The Big Island Invasive Species Committee has declared victory in its effort to remove axis deer from Ka‘u, nearly eight years since they were introduced.

Spokeswoman Franny Brewer said there have been no confirmed sightings of the deer since the last one was killed in 2012.

“With any invasive species, timing is key,” she said. “The fact that people reported it and said, ‘Hey, there is something going on here in Ka‘u’” helped make the eradication effort a success.

Game cameras were installed across 5,200 acres, capturing nearly 7,000 hours of footage, to ensure the deer no longer were present. Four were killed by hired hunters.

A U.S. Fish and Wildlife investigation traced their introduction to a Mountain View man, a rancher and a pilot from Maui who arranged a sheep-for-deer swap between the islands in late 2009. The men said they wanted to create another hunting resource on the island.

The trio were convicted for possessing game animals without a permit.

The invasive species are located on Molokai, Lanai and Maui. According to BIISC, the deer cause millions of dollars a year in crop and landscape damage, and can jump higher than 6 feet, making fencing used to keep out other ungulates from native habitat useless.

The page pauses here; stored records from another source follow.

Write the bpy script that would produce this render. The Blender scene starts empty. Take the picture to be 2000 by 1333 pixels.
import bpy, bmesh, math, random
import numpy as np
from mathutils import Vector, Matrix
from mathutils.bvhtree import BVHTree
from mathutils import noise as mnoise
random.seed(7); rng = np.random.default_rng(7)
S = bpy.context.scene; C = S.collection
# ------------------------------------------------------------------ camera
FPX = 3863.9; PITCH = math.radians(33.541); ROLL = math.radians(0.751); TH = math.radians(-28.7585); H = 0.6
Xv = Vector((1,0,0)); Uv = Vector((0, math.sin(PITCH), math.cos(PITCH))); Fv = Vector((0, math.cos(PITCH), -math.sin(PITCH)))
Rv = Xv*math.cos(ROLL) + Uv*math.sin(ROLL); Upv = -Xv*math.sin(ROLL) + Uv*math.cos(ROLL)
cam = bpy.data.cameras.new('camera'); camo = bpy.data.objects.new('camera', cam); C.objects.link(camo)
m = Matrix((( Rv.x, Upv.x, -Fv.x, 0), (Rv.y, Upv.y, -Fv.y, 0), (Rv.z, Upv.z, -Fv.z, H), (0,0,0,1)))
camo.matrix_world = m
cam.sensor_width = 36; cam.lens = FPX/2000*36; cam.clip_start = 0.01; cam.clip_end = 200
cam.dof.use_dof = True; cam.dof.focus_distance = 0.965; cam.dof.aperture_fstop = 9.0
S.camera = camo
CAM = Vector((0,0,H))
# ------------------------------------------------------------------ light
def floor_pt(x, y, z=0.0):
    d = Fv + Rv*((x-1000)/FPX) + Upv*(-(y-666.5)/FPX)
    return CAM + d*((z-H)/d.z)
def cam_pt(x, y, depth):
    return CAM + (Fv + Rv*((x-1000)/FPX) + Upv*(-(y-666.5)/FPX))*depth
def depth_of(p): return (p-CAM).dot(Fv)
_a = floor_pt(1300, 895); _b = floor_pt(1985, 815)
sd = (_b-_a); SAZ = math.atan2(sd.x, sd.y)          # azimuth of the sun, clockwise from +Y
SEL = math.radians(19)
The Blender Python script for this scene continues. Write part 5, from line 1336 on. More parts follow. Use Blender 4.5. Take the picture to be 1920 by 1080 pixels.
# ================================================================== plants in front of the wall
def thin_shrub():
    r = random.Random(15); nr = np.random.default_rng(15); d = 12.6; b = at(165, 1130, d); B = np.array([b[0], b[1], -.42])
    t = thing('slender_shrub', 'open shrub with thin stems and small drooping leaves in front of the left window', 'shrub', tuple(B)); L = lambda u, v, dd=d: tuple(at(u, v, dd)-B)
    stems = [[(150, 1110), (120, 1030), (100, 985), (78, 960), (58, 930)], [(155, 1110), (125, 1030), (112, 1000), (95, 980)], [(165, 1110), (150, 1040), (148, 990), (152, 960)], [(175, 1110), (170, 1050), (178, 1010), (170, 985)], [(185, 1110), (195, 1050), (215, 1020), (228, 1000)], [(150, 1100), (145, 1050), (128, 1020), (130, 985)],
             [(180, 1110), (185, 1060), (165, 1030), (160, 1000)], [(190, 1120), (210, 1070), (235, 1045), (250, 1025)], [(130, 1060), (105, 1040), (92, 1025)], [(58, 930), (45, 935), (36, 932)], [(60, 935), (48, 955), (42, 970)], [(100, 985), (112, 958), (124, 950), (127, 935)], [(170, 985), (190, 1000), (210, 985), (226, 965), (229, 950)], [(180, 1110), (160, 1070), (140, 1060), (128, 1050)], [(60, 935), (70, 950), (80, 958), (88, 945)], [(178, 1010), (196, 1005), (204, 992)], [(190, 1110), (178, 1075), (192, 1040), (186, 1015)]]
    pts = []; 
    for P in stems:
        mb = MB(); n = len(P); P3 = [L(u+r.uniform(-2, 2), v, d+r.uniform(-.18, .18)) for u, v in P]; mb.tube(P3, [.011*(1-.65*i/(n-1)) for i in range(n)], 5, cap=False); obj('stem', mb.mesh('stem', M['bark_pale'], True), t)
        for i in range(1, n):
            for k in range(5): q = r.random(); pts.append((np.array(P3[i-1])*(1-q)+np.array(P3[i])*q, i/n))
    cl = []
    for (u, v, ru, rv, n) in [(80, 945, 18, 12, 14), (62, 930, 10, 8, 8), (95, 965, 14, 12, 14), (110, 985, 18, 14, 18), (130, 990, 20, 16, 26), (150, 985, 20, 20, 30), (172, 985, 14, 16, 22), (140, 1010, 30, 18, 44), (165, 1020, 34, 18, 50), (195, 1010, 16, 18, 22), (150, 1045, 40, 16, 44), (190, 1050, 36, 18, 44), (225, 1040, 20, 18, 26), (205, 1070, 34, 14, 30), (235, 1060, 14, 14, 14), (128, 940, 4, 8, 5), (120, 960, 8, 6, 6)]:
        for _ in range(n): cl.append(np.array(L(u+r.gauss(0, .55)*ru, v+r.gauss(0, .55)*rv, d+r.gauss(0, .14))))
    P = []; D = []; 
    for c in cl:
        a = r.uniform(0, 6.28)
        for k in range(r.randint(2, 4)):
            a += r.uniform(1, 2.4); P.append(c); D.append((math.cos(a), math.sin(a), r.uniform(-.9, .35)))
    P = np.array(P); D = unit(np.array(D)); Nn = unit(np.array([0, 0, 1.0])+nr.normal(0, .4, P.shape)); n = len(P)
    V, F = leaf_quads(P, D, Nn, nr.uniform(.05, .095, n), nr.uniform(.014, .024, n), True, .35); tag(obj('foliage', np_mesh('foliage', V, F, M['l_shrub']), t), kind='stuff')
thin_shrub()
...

“It would have been the undoing of decades and millions of dollars worth of work,” Brewer said, if they remained unchecked.

After being introduced on Molokai in 1868, the deer population increased to 7,000 in three decades, according to BIISC.

A dedicated response from multiple agencies — including U.S. Geological Survey, Hawaii Volcanoes National Park, Three Mountain Alliance Watershed Partnership and the Nature Conservancy — ensured the deer didn’t get a foothold on Hawaii Island, she said.

Vigilance from residents who reported possible sightings also helped, even if they usually turned out to be sheep or goats, Brewer said.

She said BIISC still encourages potential sightings to be reported by calling 443-4036 or 933-3340.

“We’d rather go out there and see that’s a goat than never get that first call,” Brewer said.